O’Bell’s narrative continues as an ellipsis of flashbacks, flashforwards and even - I think, such is the fragmented nature of the plot - flashsideways to relate the story of Spencer’s (Andy Gates) indoctrination, escape and eventual arrest following the mass sacrifice. There’s an undercover copper involved, a creepy figurehead, and the occasional trippy interlude (i.e., frames put through a filter). The members who lay dead at the start of the film were the lucky ones: at least they got out early. The thing is that, in and of themselves, cults are tremendously boring (you don’t want to hear me banging on about Prince b-sides…), with the only interesting things about them being the damage they do and their mysterious attraction for individual members. The Blessed Ones does little to challenge the inherent dullness of its subject matter. With the grisly denouement of the Polaris Society taken care of at the start (with an assumption that we already understand cults are potentially dangerous), regarding the second possible point of intrigue, the film gives very little exploration as to why ordinary people are drawn to such extreme factions. Spencer just recounts that his wife left him, sending him on a bit of a bender, and then, hilariously, in a manner that recalls Phoebe CatesGremlins Christmas monologue, he adds as an afterthought, ‘and then a few days later I found out my parents had died in a car accident’, as if such circumstances inevitably lead to lifelong membership of an apocalyptic sect.
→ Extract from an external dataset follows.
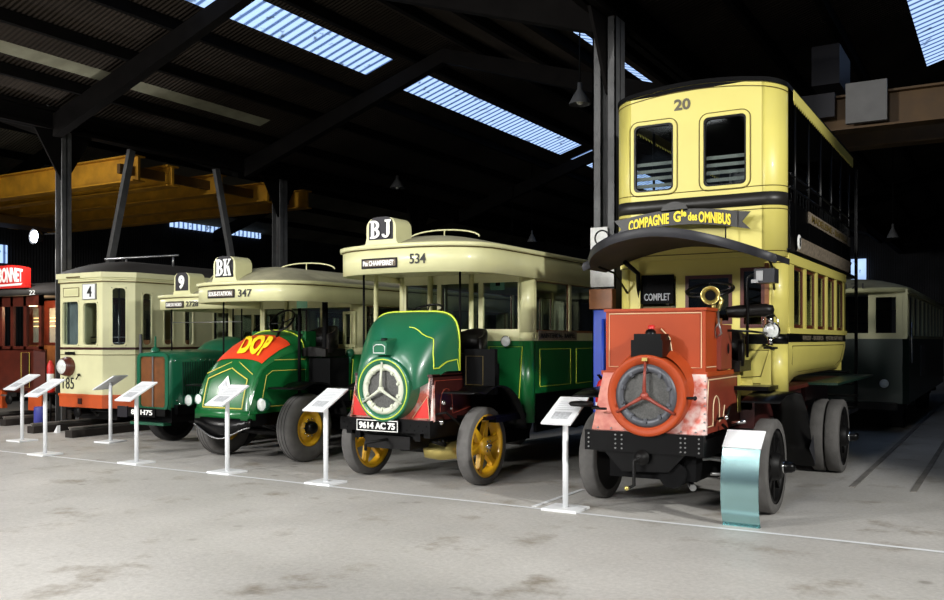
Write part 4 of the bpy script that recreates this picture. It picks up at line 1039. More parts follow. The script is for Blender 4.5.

Most of the film simply involves people running about in the woods, chased by some guy with a gun (Jonathan Erickson Eisley). They occasionally stumble across other random escapees, like a fella whose face has been burnt so badly (?) he has to wear a leathery mask - he chases people around with a knife because that’s just what people who have suffered physical disfigurement do in awful films.

the blessed ones

A conspiracy theory… Watching the (funny, warm) The Disaster Artist, James Franco’s film about The Room (a mundanely terrible film), I began to wonder where this modern reverence of so-bad-it’s-good movies is going to end up. The film industry is built upon genre pleasures, standardisation and repetition: could we see a spate of film makers purposefully aping the Tommy Wiseau/ Neil Breen anti-cinema, in an attempt to cash in on the recent craze for audiences demonstrating snide superiority towards failed movies? The Blessed Ones already uses a knowing exploitation lexicon (throughout the film, apropos of nothing, we see gore, psycho killers and at one point a nice big pair of tits: gratuitous doesn’t cover it) and O’Bell clearly knows what he’s doing with framing, with each shot perfectly well composed to capture the pseudo-berserk action. How else to explain lines as clumsily memorable as ‘before you leave, could you please bury the rest of those bodies because they’re really starting to smell’ (*throws spoon at screen*)? Is The Blessed Ones a film about cults that is disingenuously aiming to become a cult film, or, at least, what stands for psychotronic cinema in these times of decadent snark? And if so, is that all cult cinema can aspire to nowadays, a manifestation of smug communal bitchery? Film-shaming? Is this what being ‘a part of something’ means for niche-film fans? If so, pass me that spiked Jesus juice: I’m out.

The Blessed Ones is on Amazon Prime now.